> **Written task**
Set down all of the data exactly as it appears.

** Begin Data block **

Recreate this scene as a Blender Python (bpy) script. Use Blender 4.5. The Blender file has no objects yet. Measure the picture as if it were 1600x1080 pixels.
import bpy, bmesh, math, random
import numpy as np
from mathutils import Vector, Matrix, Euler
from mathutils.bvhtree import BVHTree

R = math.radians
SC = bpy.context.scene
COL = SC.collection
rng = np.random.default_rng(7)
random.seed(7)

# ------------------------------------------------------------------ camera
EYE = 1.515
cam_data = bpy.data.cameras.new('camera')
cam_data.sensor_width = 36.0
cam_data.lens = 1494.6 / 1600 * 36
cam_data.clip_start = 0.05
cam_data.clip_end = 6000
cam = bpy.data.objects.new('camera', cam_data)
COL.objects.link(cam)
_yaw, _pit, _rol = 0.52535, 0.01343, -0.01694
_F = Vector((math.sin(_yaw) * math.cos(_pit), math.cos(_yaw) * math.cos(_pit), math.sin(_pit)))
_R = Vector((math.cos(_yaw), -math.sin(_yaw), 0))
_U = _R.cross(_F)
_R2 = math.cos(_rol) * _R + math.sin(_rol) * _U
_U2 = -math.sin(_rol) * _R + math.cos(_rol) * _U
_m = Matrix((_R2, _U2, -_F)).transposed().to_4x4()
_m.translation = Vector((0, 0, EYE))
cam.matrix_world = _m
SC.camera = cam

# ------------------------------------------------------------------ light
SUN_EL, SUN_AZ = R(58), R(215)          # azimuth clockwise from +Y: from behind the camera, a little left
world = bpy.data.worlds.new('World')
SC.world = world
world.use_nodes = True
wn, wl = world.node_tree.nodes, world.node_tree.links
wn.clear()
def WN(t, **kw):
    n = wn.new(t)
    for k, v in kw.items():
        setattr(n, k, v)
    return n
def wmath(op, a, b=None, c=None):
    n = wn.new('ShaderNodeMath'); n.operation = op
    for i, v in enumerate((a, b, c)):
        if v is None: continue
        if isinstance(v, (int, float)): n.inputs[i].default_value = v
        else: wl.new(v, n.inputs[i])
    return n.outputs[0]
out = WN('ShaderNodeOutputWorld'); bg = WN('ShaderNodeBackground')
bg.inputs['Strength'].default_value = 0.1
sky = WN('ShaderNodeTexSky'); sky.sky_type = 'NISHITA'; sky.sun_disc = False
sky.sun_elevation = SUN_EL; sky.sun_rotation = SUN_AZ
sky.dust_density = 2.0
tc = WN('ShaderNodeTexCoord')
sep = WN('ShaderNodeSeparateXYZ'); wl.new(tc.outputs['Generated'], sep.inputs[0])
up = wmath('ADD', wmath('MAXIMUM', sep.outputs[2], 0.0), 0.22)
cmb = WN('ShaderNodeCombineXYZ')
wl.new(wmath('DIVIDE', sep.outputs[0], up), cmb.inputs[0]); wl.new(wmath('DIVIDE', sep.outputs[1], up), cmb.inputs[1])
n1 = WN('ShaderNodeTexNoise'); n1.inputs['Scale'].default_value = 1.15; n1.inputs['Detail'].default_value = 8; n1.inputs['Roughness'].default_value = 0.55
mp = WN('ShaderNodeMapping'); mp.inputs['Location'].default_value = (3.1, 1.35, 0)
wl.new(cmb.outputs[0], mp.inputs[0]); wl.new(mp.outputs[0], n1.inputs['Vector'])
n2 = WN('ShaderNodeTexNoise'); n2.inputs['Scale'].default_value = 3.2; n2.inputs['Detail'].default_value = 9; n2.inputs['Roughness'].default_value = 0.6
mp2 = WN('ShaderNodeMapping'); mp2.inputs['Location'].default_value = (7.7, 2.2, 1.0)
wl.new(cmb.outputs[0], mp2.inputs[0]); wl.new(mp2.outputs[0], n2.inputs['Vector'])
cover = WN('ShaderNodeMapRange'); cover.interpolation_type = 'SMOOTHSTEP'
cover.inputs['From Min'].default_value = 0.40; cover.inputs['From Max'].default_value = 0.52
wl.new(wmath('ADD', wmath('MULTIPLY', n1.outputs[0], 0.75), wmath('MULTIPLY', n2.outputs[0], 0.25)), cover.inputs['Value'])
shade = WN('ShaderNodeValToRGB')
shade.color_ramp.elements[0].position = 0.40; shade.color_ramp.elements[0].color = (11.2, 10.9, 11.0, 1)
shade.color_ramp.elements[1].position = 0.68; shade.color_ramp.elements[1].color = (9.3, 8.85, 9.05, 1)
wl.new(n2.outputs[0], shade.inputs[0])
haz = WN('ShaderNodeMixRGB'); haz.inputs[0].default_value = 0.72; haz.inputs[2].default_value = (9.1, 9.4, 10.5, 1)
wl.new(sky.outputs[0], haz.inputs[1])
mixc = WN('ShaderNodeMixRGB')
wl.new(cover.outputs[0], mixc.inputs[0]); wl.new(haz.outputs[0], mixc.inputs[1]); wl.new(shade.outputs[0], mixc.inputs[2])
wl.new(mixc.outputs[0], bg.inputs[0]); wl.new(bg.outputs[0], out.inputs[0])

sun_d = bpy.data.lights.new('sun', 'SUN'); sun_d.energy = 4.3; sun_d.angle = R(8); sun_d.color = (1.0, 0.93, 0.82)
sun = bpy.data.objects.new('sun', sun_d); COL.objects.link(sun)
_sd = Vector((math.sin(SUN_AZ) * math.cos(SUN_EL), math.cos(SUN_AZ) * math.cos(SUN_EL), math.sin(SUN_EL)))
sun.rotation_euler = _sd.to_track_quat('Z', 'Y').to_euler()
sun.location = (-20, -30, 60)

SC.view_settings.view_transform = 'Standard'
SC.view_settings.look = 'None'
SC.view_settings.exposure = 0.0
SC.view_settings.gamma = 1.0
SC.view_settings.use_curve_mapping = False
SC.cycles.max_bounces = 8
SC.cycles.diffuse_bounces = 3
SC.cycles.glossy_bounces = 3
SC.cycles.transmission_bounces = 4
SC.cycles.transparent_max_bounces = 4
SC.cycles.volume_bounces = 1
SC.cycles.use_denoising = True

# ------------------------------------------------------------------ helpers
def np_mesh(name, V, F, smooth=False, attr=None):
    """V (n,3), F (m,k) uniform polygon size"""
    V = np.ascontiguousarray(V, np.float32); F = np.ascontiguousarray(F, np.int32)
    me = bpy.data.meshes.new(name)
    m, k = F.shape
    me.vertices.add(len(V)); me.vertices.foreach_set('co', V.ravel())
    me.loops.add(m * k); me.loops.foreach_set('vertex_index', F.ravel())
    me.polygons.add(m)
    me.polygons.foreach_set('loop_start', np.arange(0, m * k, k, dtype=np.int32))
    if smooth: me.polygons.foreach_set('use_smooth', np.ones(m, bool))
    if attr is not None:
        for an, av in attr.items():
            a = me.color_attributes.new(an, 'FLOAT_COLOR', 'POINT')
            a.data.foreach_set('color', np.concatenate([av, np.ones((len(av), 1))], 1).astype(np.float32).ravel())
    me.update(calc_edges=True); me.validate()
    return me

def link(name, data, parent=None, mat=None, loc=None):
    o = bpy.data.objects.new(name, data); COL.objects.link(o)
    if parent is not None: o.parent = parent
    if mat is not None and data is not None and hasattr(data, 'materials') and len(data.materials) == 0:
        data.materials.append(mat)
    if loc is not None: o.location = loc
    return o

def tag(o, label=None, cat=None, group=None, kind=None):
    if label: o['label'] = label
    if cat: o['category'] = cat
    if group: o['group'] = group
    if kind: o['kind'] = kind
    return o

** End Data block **

> **Complete output**
Recreate this scene as a Blender Python (bpy) script. Use Blender 4.5. The Blender file has no objects yet. Measure the picture as if it were 1600x1080 pixels.
import bpy, bmesh, math, random
import numpy as np
from mathutils import Vector, Matrix, Euler
from mathutils.bvhtree import BVHTree

R = math.radians
SC = bpy.context.scene
COL = SC.collection
rng = np.random.default_rng(7)
random.seed(7)

# ------------------------------------------------------------------ camera
EYE = 1.515
cam_data = bpy.data.cameras.new('camera')
cam_data.sensor_width = 36.0
cam_data.lens = 1494.6 / 1600 * 36
cam_data.clip_start = 0.05
cam_data.clip_end = 6000
cam = bpy.data.objects.new('camera', cam_data)
COL.objects.link(cam)
_yaw, _pit, _rol = 0.52535, 0.01343, -0.01694
_F = Vector((math.sin(_yaw) * math.cos(_pit), math.cos(_yaw) * math.cos(_pit), math.sin(_pit)))
_R = Vector((math.cos(_yaw), -math.sin(_yaw), 0))
_U = _R.cross(_F)
_R2 = math.cos(_rol) * _R + math.sin(_rol) * _U
_U2 = -math.sin(_rol) * _R + math.cos(_rol) * _U
_m = Matrix((_R2, _U2, -_F)).transposed().to_4x4()
_m.translation = Vector((0, 0, EYE))
cam.matrix_world = _m
SC.camera = cam

# ------------------------------------------------------------------ light
SUN_EL, SUN_AZ = R(58), R(215)          # azimuth clockwise from +Y: from behind the camera, a little left
world = bpy.data.worlds.new('World')
SC.world = world
world.use_nodes = True
wn, wl = world.node_tree.nodes, world.node_tree.links
wn.clear()
def WN(t, **kw):
    n = wn.new(t)
    for k, v in kw.items():
        setattr(n, k, v)
    return n
def wmath(op, a, b=None, c=None):
    n = wn.new('ShaderNodeMath'); n.operation = op
    for i, v in enumerate((a, b, c)):
        if v is None: continue
        if isinstance(v, (int, float)): n.inputs[i].default_value = v
        else: wl.new(v, n.inputs[i])
    return n.outputs[0]
out = WN('ShaderNodeOutputWorld'); bg = WN('ShaderNodeBackground')
bg.inputs['Strength'].default_value = 0.1
sky = WN('ShaderNodeTexSky'); sky.sky_type = 'NISHITA'; sky.sun_disc = False
sky.sun_elevation = SUN_EL; sky.sun_rotation = SUN_AZ
sky.dust_density = 2.0
tc = WN('ShaderNodeTexCoord')
sep = WN('ShaderNodeSeparateXYZ'); wl.new(tc.outputs['Generated'], sep.inputs[0])
up = wmath('ADD', wmath('MAXIMUM', sep.outputs[2], 0.0), 0.22)
cmb = WN('ShaderNodeCombineXYZ')
wl.new(wmath('DIVIDE', sep.outputs[0], up), cmb.inputs[0]); wl.new(wmath('DIVIDE', sep.outputs[1], up), cmb.inputs[1])
n1 = WN('ShaderNodeTexNoise'); n1.inputs['Scale'].default_value = 1.15; n1.inputs['Detail'].default_value = 8; n1.inputs['Roughness'].default_value = 0.55
mp = WN('ShaderNodeMapping'); mp.inputs['Location'].default_value = (3.1, 1.35, 0)
wl.new(cmb.outputs[0], mp.inputs[0]); wl.new(mp.outputs[0], n1.inputs['Vector'])
n2 = WN('ShaderNodeTexNoise'); n2.inputs['Scale'].default_value = 3.2; n2.inputs['Detail'].default_value = 9; n2.inputs['Roughness'].default_value = 0.6
mp2 = WN('ShaderNodeMapping'); mp2.inputs['Location'].default_value = (7.7, 2.2, 1.0)
wl.new(cmb.outputs[0], mp2.inputs[0]); wl.new(mp2.outputs[0], n2.inputs['Vector'])
cover = WN('ShaderNodeMapRange'); cover.interpolation_type = 'SMOOTHSTEP'
cover.inputs['From Min'].default_value = 0.40; cover.inputs['From Max'].default_value = 0.52
wl.new(wmath('ADD', wmath('MULTIPLY', n1.outputs[0], 0.75), wmath('MULTIPLY', n2.outputs[0], 0.25)), cover.inputs['Value'])
shade = WN('ShaderNodeValToRGB')
shade.color_ramp.elements[0].position = 0.40; shade.color_ramp.elements[0].color = (11.2, 10.9, 11.0, 1)
shade.color_ramp.elements[1].position = 0.68; shade.color_ramp.elements[1].color = (9.3, 8.85, 9.05, 1)
wl.new(n2.outputs[0], shade.inputs[0])
haz = WN('ShaderNodeMixRGB'); haz.inputs[0].default_value = 0.72; haz.inputs[2].default_value = (9.1, 9.4, 10.5, 1)
wl.new(sky.outputs[0], haz.inputs[1])
mixc = WN('ShaderNodeMixRGB')
wl.new(cover.outputs[0], mixc.inputs[0]); wl.new(haz.outputs[0], mixc.inputs[1]); wl.new(shade.outputs[0], mixc.inputs[2])
wl.new(mixc.outputs[0], bg.inputs[0]); wl.new(bg.outputs[0], out.inputs[0])

sun_d = bpy.data.lights.new('sun', 'SUN'); sun_d.energy = 4.3; sun_d.angle = R(8); sun_d.color = (1.0, 0.93, 0.82)
sun = bpy.data.objects.new('sun', sun_d); COL.objects.link(sun)
_sd = Vector((math.sin(SUN_AZ) * math.cos(SUN_EL), math.cos(SUN_AZ) * math.cos(SUN_EL), math.sin(SUN_EL)))
sun.rotation_euler = _sd.to_track_quat('Z', 'Y').to_euler()
sun.location = (-20, -30, 60)

SC.view_settings.view_transform = 'Standard'
SC.view_settings.look = 'None'
SC.view_settings.exposure = 0.0
SC.view_settings.gamma = 1.0
SC.view_settings.use_curve_mapping = False
SC.cycles.max_bounces = 8
SC.cycles.diffuse_bounces = 3
SC.cycles.glossy_bounces = 3
SC.cycles.transmission_bounces = 4
SC.cycles.transparent_max_bounces = 4
SC.cycles.volume_bounces = 1
SC.cycles.use_denoising = True

# ------------------------------------------------------------------ helpers
def np_mesh(name, V, F, smooth=False, attr=None):
    """V (n,3), F (m,k) uniform polygon size"""
    V = np.ascontiguousarray(V, np.float32); F = np.ascontiguousarray(F, np.int32)
    me = bpy.data.meshes.new(name)
    m, k = F.shape
    me.vertices.add(len(V)); me.vertices.foreach_set('co', V.ravel())
    me.loops.add(m * k); me.loops.foreach_set('vertex_index', F.ravel())
    me.polygons.add(m)
    me.polygons.foreach_set('loop_start', np.arange(0, m * k, k, dtype=np.int32))
    if smooth: me.polygons.foreach_set('use_smooth', np.ones(m, bool))
    if attr is not None:
        for an, av in attr.items():
            a = me.color_attributes.new(an, 'FLOAT_COLOR', 'POINT')
            a.data.foreach_set('color', np.concatenate([av, np.ones((len(av), 1))], 1).astype(np.float32).ravel())
    me.update(calc_edges=True); me.validate()
    return me

def link(name, data, parent=None, mat=None, loc=None):
    o = bpy.data.objects.new(name, data); COL.objects.link(o)
    if parent is not None: o.parent = parent
    if mat is not None and data is not None and hasattr(data, 'materials') and len(data.materials) == 0:
        data.materials.append(mat)
    if loc is not None: o.location = loc
    return o

def tag(o, label=None, cat=None, group=None, kind=None):
    if label: o['label'] = label
    if cat: o['category'] = cat
    if group: o['group'] = group
    if kind: o['kind'] = kind
    return o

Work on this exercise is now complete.